Friday, October 22, 2010

Personal Responsibility post no. 1

I'm told that personal responsibility is something I tend to start ranting about a lot if someone gets me going, but that's because I tend to think that it's the root cause of all of society's problems. So I'll most likely return to this topic a few times.

In fact, personal responsibility is what the title of this blog is about, in case you missed it.

What got me going today is all the complaining about the current state of the game. I tired of it. People [by which I mean bloggers and forum-posters, mainly] are so focused on the extent of their perceived problems, but without actually looking for a solution.

I'm going to give you an example from Nils' MMO blog. I don't mean to pick on Nils specifically, but it's what in front of me right now.

In this post, our friend Nils talks about how overpowered his newly-rolled feral druid became at L10 when he gained Mangle and the mobs didn't survive long enough for him to get off a finishing move. He found this boring [which I'm sure I would too]. He took a good step forward in choosing higher level mobs to hit, but then decreed that having an inflated chance to miss made this no fun either. [Which I have to assume is due to his Pavlovian expectation that every button he presses should return an immediate reward and when this fails to happen it causes him disappointment and/or distress.]

What kind of boggles my mind, coming from someone I know is intelligent, is when he proposes the rhetorical question: "Now, that cannot be the designers' intent. Can it?"

No amount of sarcasm could properly answer this question derisively enough for my tastes. It implies an expectation completely disconnected from reality, and outrage at being forced to accept the imperfect reality.

This is just an example, but I'm sure there are many like it. Now I'm going to give you my own example.

Last week I tried tanking with my druid. I found that Swipe was woefully inadequate to hold AoE threat on mobs, so I started shifting out to thorns myself before every pull. I found this necessary two-global ritual quickly became very tedious to have to repeat constantly, and even with thorns I found I had to work far too hard to maintain AoE threat.

I stopped enjoying bear tanking. I don't think I'm going to go back to it until the designers make a significant change to this, or until I can get to L81 and learn Thrash.

Stopping tanking on my druid is not an ideal solution for me, but it's my only solution for not enjoying playing it. It's a solution. It's not getting mad at the designers because I expect the game to be perfect. Or continuing to do it while cursing the fact that I can't enjoy it properly. There are too many other things I can do that I will enjoy.

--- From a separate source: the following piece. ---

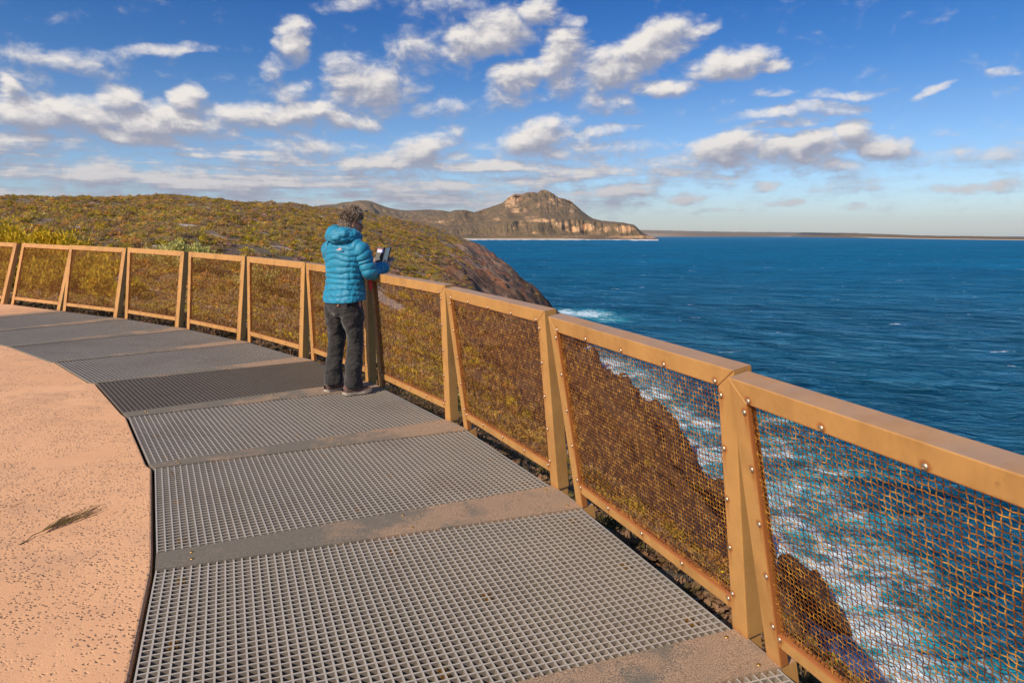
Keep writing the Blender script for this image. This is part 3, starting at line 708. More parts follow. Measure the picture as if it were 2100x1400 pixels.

The game is in a weird place at the moment. I have immense faith in Blizzard to eventually balance everything, but for the moment it's all in flux. The only thing I as a player have control over is how I play it, and I only play it to enjoy it. Blizzard gives me a medium for play and it is my own responsibility to myself to enjoy it in whatever way I find. If by some strange turn of events I can't find a way to enjoy it, the solution is to stop playing.

The world* is not perfect, and it bugs me that so many people have the expectation that it should be. Regardless of who you think should be responsible for creating a perfect solution, it's only your own fault for not accepting the imperfect one purely on the grounds that there should be a perfect one.

Don't curse the darkness, light a candle.


* This also applies to any worlds which may be of Warcraft.